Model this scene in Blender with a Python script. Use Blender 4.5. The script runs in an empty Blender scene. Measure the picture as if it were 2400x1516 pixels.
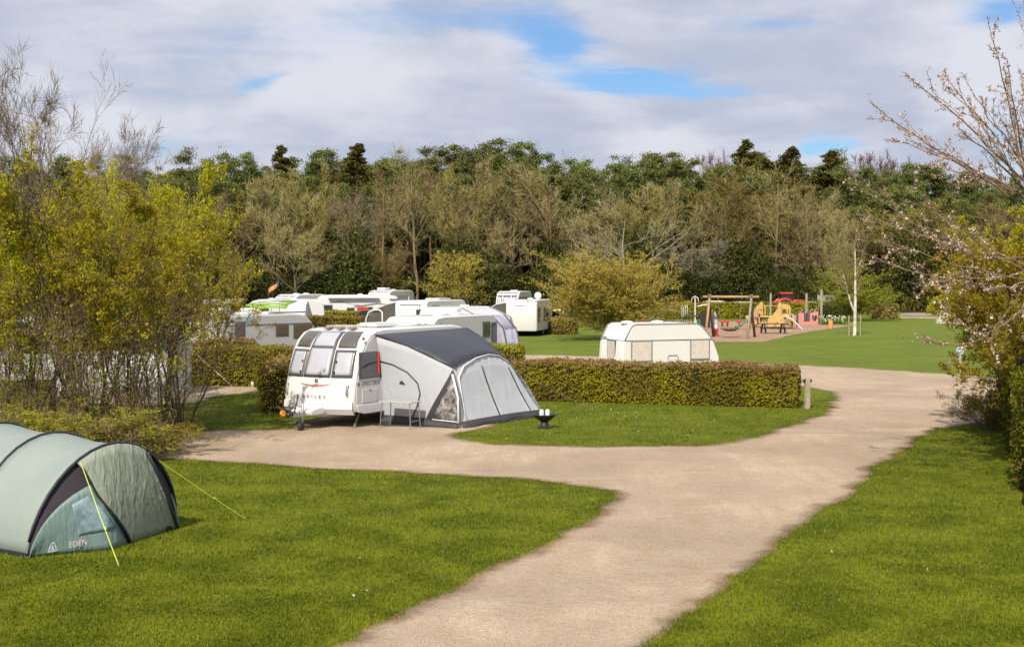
import bpy, bmesh, math, random
import numpy as np
from mathutils import Vector, Matrix
from mathutils.geometry import delaunay_2d_cdt
SC = bpy.context.scene
COL = SC.collection
# ---------------------------------------------------------------- camera
F, H, CX, YH = 3100.0, 3.97, 1200.0, 655.0     # focal length in px of the 2400 px wide photo, eye height, horizon row
cam = bpy.data.cameras.new('camera'); camo = bpy.data.objects.new('camera', cam); COL.objects.link(camo)
camo.location = (0, 0, H); camo.rotation_euler = (math.radians(90), 0, 0)
cam.sensor_width = 36; cam.lens = 36*F/2400; cam.shift_y = -(758-YH)/2400
cam.clip_start = .1; cam.clip_end = 3000
SC.camera = camo
SC.render.resolution_x = 1024; SC.render.resolution_y = 646
# ---------------------------------------------------------------- sun, sky, exposure
SUN_AZ, SUN_EL = 18.0, 41.0     # degrees left of straight behind the camera, elevation
sd = Vector((-math.sin(math.radians(SUN_AZ))*math.cos(math.radians(SUN_EL)), -math.cos(math.radians(SUN_AZ))*math.cos(math.radians(SUN_EL)), math.sin(math.radians(SUN_EL))))
sun = bpy.data.lights.new('sun', 'SUN'); sun.energy = 5.0; sun.angle = math.radians(.6); sun.color = (1, .90, .75)
suno = bpy.data.objects.new('sun', sun); COL.objects.link(suno); suno.rotation_euler = sd.to_track_quat('Z', 'Y').to_euler()
SC.view_settings.view_transform = 'Standard'; SC.view_settings.look = 'None'; SC.view_settings.exposure = .1; SC.view_settings.gamma = 1
W = bpy.data.worlds.new('World'); SC.world = W; W.use_nodes = True
nt = W.node_tree; nt.nodes.clear()
class NT:
    """tiny helper for writing node graphs"""
    def __init__(s, t): s.t = t
    def n(s, kind, ins=None, **props):
        nd = s.t.nodes.new(kind)
        for k, v in props.items(): setattr(nd, k, v)
        for k, v in (ins or {}).items():
            if isinstance(v, bpy.types.NodeSocket): s.t.links.new(v, nd.inputs[k])
            else: nd.inputs[k].default_value = v
        return nd
    def math(s, op, a, b=0.0, c=None, clamp=False):
        nd = s.n('ShaderNodeMath', {0: a, 1: b}, operation=op, use_clamp=clamp)
        if c is not None:
            if isinstance(c, bpy.types.NodeSocket): s.t.links.new(c, nd.inputs[2])
            else: nd.inputs[2].default_value = c
        return nd.outputs[0]
    def noise(s, vec, scale, detail=4, rough=.55, dist=0.0):
        return s.n('ShaderNodeTexNoise', {'Vector': vec, 'Scale': scale, 'Detail': detail, 'Roughness': rough, 'Distortion': dist}).outputs[0]
    def mapr(s, v, a, b, c=0.0, d=1.0, smooth=True):
        return s.n('ShaderNodeMapRange', {0: v, 1: a, 2: b, 3: c, 4: d}, interpolation_type='SMOOTHSTEP' if smooth else 'LINEAR').outputs[0]
    def mix(s, f, a, b, mode='MIX'):
        nd = s.n('ShaderNodeMix', {0: f, 6: a, 7: b}, data_type='RGBA', blend_type=mode)
        return nd.outputs[2]
w = NT(nt)
sky = w.n('ShaderNodeTexSky', sky_type='NISHITA', sun_disc=False, sun_elevation=math.radians(SUN_EL), sun_rotation=math.radians(180+SUN_AZ), altitude=50, air_density=1.0, dust_density=1.0, ozone_density=1.6)
tc = w.n('ShaderNodeTexCoord').outputs['Generated']
sep = w.n('ShaderNodeSeparateXYZ', {0: tc}); sx, sy, sz = sep.outputs
zc = w.math('MAXIMUM', sz, 0.0)
den = w.math('ADD', zc, .16)
cu = w.math('DIVIDE', sx, den); cv = w.math('DIVIDE', sy, den)
cvec = w.n('ShaderNodeCombineXYZ', {0: cu, 1: cv, 2: 3.7}).outputs[0]
n1 = w.noise(cvec, .85, 7, .52, .5)
n2 = w.noise(w.n('ShaderNodeCombineXYZ', {0: cu, 1: w.math('MULTIPLY', cv, 1.7), 2: 9.1}).outputs[0], 1.5, 8, .55, .4)
nf = w.noise(w.n('ShaderNodeCombineXYZ', {0: cu, 1: w.math('MULTIPLY', cv, .8), 2: 5.5}).outputs[0], 4.5, 8, .62, .5)
# gaps of blue between the clouds, given as directions (photo column, row, half width, half height, weight)
gap = None
wob = w.noise(cvec, 1.6, 5, .6, .3); wob2 = w.noise(w.n('ShaderNodeCombineXYZ', {0: cv, 1: cu, 2: 1.3}).outputs[0], 1.4, 5, .6, .3)
qa = w.math('ADD', w.math('DIVIDE', sx, w.math('MAXIMUM', sy, .05)), w.math('MULTIPLY', w.math('SUBTRACT', wob, .5), .11))
qb = w.math('ADD', w.math('DIVIDE', sz, w.math('MAXIMUM', sy, .05)), w.math('MULTIPLY', w.math('SUBTRACT', wob2, .5), .055))
for (gx, gy, gw, gh, k) in ((1310, 110, 80, 42, .62), (1430, 185, 180, 22, .72), (1240, 50, 110, 60, .42), (1640, 205, 140, 18, .5), (1000, 40, 160, 40, .25), (1900, 60, 160, 22, .2), (600, 180, 60, 18, .5), (1935, 335, 70, 34, .8), (2330, 40, 120, 50, .75), (560, 90, 320, 80, .22), (2370, 330, 60, 80, .45), (345, 360, 60, 40, .3)):
    az, el = (gx-CX)/F, (YH-gy)/F
    a = w.math('DIVIDE', w.math('SUBTRACT', qa, az), gw/F)
    b = w.math('DIVIDE', w.math('SUBTRACT', qb, el), gh/F)
    r2 = w.math('ADD', w.math('MULTIPLY', a, a), w.math('MULTIPLY', b, b))
    g = w.math('MULTIPLY', w.math('EXPONENT', w.math('MULTIPLY', r2, -.8)), k)
    gap = g if gap is None else w.math('ADD', gap, g)
cover = w.math('SUBTRACT', w.math('ADD', w.math('MULTIPLY', n1, .3), w.math('MULTIPLY', w.math('ADD', w.math('MULTIPLY', n2, .72), w.math('MULTIPLY', nf, .28)), .67)), w.math('MULTIPLY', gap, .5))
cov = w.mapr(cover, .12, .42)
fv = w.n('ShaderNodeCombineXYZ', {0: w.math('MULTIPLY', sx, 4.5), 1: w.math('MULTIPLY', sy, 4.5), 2: w.math('MULTIPLY', sz, 11)}).outputs[0]
n3 = w.noise(fv, 1.25, 5, .5, .5)
cshade = w.mapr(w.math('ADD', w.math('MULTIPLY', n3, .6), w.math('ADD', w.math('MULTIPLY', n2, .22), w.math('MULTIPLY', nf, .18))), .39, .60)
ccol = w.mix(cshade, (4.6, 5.05, 6.3, 1), (6.9, 7.05, 7.8, 1))
skyc = w.mix(1.0, sky.outputs[0], (.72, .95, 1.22, 1), 'MULTIPLY')
col = w.mix(cov, skyc, ccol)
bg = w.n('ShaderNodeBackground', {0: col, 1: .1})
nt.links.new(bg.outputs[0], w.n('ShaderNodeOutputWorld').inputs[0])
# ---------------------------------------------------------------- geometry helpers
def smooth01(t): t = max(0., min(1., t)); return t*t*(3-2*t)
def gz(x, y): return 1.6*smooth01((y-140)/30.)+2.5*smooth01((y-175)/90.)
def G(px, py, z=0.0):
    Y = F*(H-z)/(py-YH); return Vector(((px-CX)/F*Y, Y, z))
def D(px, py, Y): return Vector(((px-CX)/F*Y, Y, H-(py-YH)*Y/F))
def XY(px, Y, z=0.0): return Vector(((px-CX)/F*Y, Y, z))
# ---------------------------------------------------------------- materials
MATS = {}
def principled(name, col, rough=.6, metal=0.0, spec=.5, noise=0.0, nscale=8.0, bump=0.0, bscale=60.0, coat=0.0, col2=None, alpha=None, tex='Object', bst=None, brot=(0, 0, 0), bdist=.02):
    if name in MATS: return MATS[name]
    m = bpy.data.materials.new(name); m.use_nodes = True; t = NT(m.node_tree); b = m.node_tree.nodes['Principled BSDF']
    b.inputs['Roughness'].default_value = rough; b.inputs['Metallic'].default_value = metal; b.inputs['Specular IOR Level'].default_value = spec
    b.inputs['Coat Weight'].default_value = coat
    c = (*col, 1)
    co = t.n('ShaderNodeTexCoord').outputs[tex]
    c2 = (*(col2 if col2 else [v*.72 for v in col]), 1)
    nz = t.noise(co, nscale, 5, .6)
    f = t.mapr(nz, .35, .7)
    if noise > 0:
        mx = t.mix(t.math('MULTIPLY', f, noise), c, c2); m.node_tree.links.new(mx, b.inputs['Base Color'])
        m.node_tree.links.new(t.mapr(nz, .3, .7, max(0, rough-.08), min(1, rough+.08)), b.inputs['Roughness'])
    else: b.inputs['Base Color'].default_value = c
    if bump > 0:
 
        bc = t.n('ShaderNodeMapping', {'Vector': co, 'Rotation': brot, 'Scale': bst}).outputs[0] if bst else co
        bp = t.n('ShaderNodeBump', {'Height': t.noise(bc, bscale, 4, .6, .6 if bst else 0), 'Strength': bump, 'Distance': bdist})
        m.node_tree.links.new(bp.outputs[0], b.inputs['Normal'])
    if alpha is not None: b.inputs['Alpha'].default_value = alpha
    MATS[name] = m; return m
def leafmat(name, c1, c2, c3=None, patch=.6, pscale=.5, trans=.3, rough=.6, isl=.4):
    """leaves: colour drifts in patches over the plant, and from leaf to leaf"""
    if name in MATS: return MATS[name]
    m = bpy.data.materials.new(name); m.use_nodes = True; t = NT(m.node_tree); m.node_tree.nodes.clear()
    co = t.n('ShaderNodeNewGeometry')
    pn = t.noise(co.outputs['Position'], pscale, 3, .6)
    f = t.math('ADD', t.math('MULTIPLY', t.mapr(pn, .38, .62), 1-isl), t.math('MULTIPLY', co.outputs['Random Per Island'], isl), clamp=True)
    col = t.mix(f, (*c1, 1), (*c2, 1))
    if c3:
        g = t.mapr(t.math('FRACT', t.math('MULTIPLY', co.outputs['Random Per Island'], 17.3)), .72, .95)
        col = t.mix(g, col, (*c3, 1))
    rnd = t.n('ShaderNodeObjectInfo').outputs['Random']
    hs = t.n('ShaderNodeHueSaturation', {'Hue': t.mapr(rnd, 0, 1, .485, .515), 'Value': t.mapr(rnd, 0, 1, .85, 1.15), 'Color': col}).outputs[0]
    d = t.n('ShaderNodeBsdfDiffuse', {0: hs}); tr = t.n('ShaderNodeBsdfTranslucent', {0: hs})
    mx = t.n('ShaderNodeMixShader', {0: trans, 1: d.outputs[0], 2: tr.outputs[0]})
    m.node_tree.links.new(mx.outputs[0], t.n('ShaderNodeOutputMaterial').inputs[0])
    MATS[name] = m; return m
def barkmat(name, c1, c2, scale=6):
    if name in MATS: return MATS[name]
    m = principled(name, c1, .9, spec=.15, noise=1, nscale=scale, col2=c2); return m
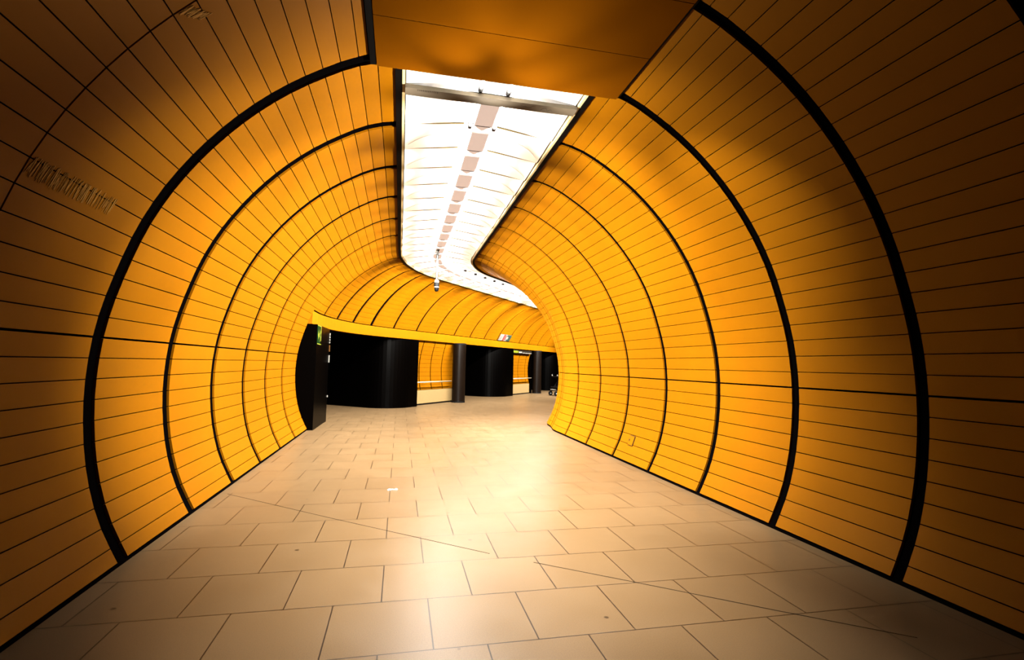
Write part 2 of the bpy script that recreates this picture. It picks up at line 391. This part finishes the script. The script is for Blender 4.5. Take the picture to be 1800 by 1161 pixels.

| Aim |
Copy out every line in the listing where the word "scene" appears.

| Exercise response |
Model this scene in Blender with a Python script. Use Blender 4.5. The script runs in an empty Blender scene. Measure the picture as if it were 2400x1516 pixels.
SC = bpy.context.scene